Record set
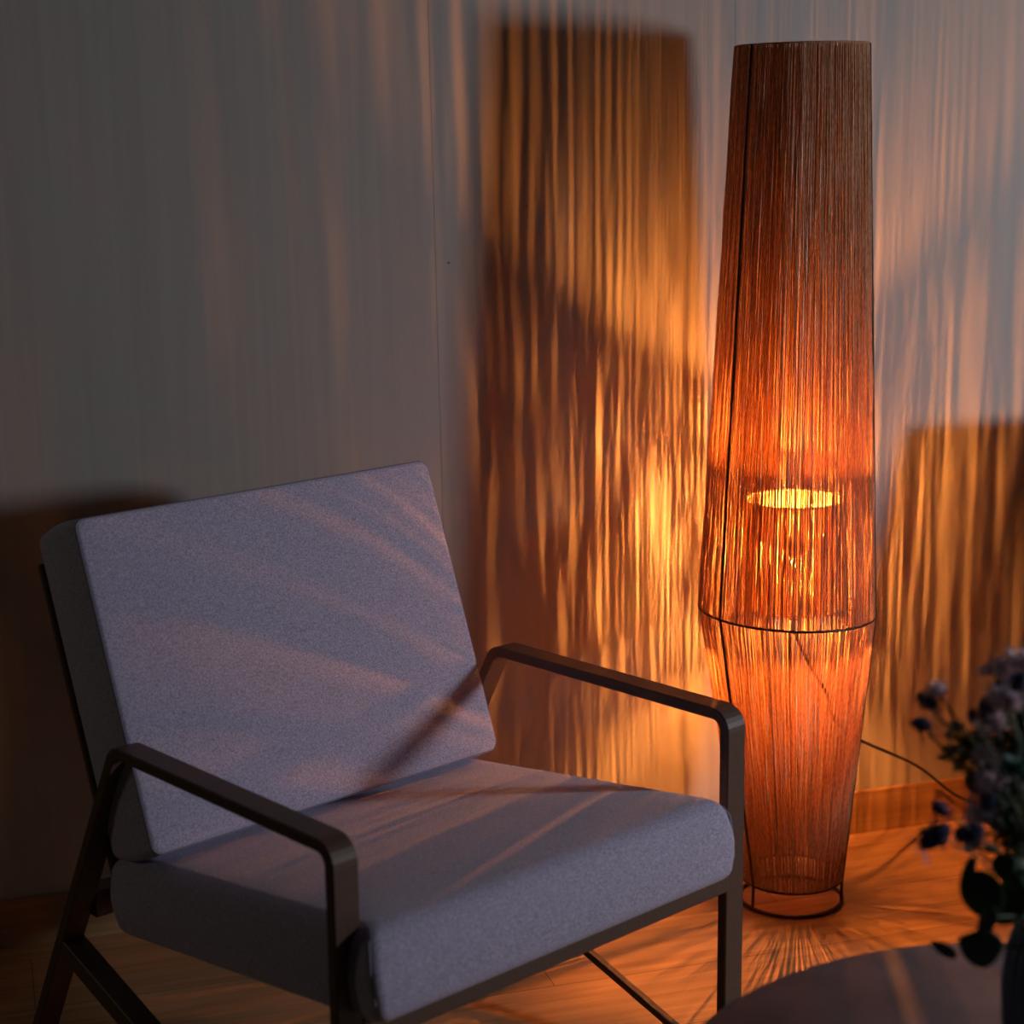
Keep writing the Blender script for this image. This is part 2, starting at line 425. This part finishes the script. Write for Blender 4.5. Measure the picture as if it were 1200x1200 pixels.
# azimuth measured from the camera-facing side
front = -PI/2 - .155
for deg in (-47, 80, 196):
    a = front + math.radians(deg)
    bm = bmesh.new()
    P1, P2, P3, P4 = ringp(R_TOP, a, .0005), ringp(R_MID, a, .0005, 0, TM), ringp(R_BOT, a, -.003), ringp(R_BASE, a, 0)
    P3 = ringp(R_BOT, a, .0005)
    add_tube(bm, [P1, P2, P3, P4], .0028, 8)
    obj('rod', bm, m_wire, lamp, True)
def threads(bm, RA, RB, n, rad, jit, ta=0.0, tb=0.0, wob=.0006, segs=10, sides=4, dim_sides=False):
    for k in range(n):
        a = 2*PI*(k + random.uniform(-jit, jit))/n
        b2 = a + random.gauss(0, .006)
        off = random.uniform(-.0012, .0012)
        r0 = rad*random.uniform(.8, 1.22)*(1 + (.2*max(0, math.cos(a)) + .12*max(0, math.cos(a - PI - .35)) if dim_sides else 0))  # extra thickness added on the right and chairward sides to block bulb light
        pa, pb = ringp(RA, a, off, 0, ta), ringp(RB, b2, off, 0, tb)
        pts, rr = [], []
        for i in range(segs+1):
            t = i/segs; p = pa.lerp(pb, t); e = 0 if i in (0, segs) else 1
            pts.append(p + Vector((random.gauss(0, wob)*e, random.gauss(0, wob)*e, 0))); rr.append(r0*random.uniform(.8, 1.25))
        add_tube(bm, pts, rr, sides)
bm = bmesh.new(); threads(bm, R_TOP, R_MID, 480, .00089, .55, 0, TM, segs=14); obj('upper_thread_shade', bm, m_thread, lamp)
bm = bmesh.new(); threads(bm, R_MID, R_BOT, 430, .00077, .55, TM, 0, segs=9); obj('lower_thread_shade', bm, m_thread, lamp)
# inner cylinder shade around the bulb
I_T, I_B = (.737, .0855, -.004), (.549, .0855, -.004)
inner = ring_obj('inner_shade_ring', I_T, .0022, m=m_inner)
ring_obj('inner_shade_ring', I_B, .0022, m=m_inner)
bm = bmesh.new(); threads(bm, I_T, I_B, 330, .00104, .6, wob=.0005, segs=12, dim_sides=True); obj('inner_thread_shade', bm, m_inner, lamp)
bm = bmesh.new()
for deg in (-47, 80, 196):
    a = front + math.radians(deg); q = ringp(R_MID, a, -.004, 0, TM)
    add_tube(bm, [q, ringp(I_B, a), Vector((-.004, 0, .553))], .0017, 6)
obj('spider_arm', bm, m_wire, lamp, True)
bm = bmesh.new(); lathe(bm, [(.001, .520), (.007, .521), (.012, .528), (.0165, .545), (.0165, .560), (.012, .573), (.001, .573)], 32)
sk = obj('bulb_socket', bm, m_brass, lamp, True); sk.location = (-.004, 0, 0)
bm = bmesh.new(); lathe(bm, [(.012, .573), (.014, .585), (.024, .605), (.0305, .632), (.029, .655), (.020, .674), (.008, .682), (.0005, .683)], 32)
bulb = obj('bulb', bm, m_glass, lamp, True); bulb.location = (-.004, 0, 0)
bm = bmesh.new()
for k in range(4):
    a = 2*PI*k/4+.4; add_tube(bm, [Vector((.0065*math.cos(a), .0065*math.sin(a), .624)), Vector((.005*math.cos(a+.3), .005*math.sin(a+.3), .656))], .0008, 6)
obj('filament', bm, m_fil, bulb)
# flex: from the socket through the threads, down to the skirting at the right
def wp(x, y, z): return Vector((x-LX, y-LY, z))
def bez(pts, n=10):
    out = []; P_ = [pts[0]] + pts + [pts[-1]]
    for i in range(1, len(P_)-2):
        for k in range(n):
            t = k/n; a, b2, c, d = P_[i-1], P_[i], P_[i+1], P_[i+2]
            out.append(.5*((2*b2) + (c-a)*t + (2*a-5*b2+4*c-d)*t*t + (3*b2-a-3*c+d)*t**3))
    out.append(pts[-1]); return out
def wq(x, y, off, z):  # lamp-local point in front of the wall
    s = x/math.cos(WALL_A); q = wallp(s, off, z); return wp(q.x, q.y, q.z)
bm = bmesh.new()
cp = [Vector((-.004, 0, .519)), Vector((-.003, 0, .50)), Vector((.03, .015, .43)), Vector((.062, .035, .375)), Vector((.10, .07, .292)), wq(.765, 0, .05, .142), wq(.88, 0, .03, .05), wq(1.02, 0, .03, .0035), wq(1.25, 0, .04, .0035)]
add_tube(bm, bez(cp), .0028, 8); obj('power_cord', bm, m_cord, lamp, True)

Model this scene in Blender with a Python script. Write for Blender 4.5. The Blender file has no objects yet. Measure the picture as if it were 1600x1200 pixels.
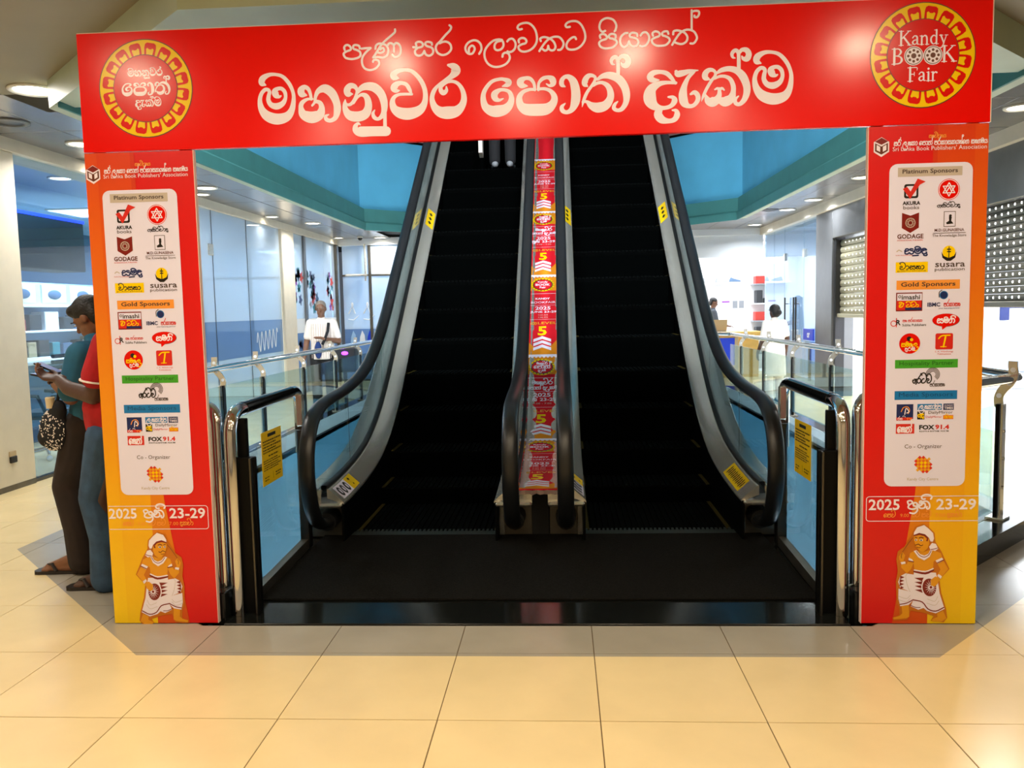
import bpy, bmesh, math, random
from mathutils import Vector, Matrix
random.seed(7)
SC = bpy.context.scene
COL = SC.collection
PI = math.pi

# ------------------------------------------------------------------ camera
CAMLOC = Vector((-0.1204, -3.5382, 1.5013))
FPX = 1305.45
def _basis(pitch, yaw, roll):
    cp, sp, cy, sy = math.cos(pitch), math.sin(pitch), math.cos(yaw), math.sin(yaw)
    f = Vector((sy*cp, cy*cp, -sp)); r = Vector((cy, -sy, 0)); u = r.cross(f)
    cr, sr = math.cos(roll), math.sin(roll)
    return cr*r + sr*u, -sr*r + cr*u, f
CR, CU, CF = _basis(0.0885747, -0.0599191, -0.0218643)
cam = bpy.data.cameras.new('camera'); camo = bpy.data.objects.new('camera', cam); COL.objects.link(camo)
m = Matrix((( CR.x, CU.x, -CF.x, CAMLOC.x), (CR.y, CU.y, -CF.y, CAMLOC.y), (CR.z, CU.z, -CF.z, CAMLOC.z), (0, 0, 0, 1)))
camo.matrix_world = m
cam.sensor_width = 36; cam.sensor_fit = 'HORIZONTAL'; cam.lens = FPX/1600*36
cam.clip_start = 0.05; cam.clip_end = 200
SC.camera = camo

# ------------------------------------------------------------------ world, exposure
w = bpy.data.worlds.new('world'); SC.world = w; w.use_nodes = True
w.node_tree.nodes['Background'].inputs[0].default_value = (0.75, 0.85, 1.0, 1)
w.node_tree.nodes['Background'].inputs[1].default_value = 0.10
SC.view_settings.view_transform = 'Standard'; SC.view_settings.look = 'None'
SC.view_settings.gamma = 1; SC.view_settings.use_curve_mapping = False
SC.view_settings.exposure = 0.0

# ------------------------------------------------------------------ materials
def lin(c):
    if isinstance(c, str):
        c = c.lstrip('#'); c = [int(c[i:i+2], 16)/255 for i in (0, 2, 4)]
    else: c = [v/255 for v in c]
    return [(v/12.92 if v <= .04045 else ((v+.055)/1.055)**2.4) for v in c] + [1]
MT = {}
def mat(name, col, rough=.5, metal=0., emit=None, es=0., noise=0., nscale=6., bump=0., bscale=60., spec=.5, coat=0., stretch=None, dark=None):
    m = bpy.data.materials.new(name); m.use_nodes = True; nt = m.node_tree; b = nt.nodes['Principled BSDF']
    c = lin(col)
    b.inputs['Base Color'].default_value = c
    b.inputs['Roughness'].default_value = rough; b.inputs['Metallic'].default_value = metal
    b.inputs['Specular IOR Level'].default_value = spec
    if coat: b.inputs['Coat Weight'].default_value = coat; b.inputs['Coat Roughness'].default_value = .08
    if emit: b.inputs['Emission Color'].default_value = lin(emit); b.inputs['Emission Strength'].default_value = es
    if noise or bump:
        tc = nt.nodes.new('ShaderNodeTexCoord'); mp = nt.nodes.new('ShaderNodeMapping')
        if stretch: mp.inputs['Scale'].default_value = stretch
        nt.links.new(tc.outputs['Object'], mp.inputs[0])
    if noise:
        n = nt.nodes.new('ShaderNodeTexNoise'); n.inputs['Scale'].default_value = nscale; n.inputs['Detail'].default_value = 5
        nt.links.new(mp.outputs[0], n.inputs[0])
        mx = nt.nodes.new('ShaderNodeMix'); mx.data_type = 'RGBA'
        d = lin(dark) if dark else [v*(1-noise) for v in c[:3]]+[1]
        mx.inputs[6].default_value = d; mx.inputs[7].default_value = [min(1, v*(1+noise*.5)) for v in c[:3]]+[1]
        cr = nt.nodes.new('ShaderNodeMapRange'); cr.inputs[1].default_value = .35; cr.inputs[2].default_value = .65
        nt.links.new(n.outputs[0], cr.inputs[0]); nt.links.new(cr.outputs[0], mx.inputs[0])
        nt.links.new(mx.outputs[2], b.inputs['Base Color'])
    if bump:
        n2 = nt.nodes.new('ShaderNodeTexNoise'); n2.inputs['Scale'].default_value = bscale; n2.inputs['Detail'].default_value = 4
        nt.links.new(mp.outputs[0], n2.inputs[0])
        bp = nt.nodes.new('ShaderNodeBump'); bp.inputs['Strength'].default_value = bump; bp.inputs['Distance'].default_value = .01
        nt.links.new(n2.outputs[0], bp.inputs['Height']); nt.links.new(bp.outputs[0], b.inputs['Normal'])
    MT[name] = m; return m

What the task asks
What's needed is an exact copy of the lines above from the one with "Model this scene" through the one with "PI = math.pi", both included; the pictures stay out.

Exercise response
Model this scene in Blender with a Python script. Write for Blender 4.5. The Blender file has no objects yet. Measure the picture as if it were 1600x1200 pixels.
import bpy, bmesh, math, random
from mathutils import Vector, Matrix
random.seed(7)
SC = bpy.context.scene
COL = SC.collection
PI = math.pi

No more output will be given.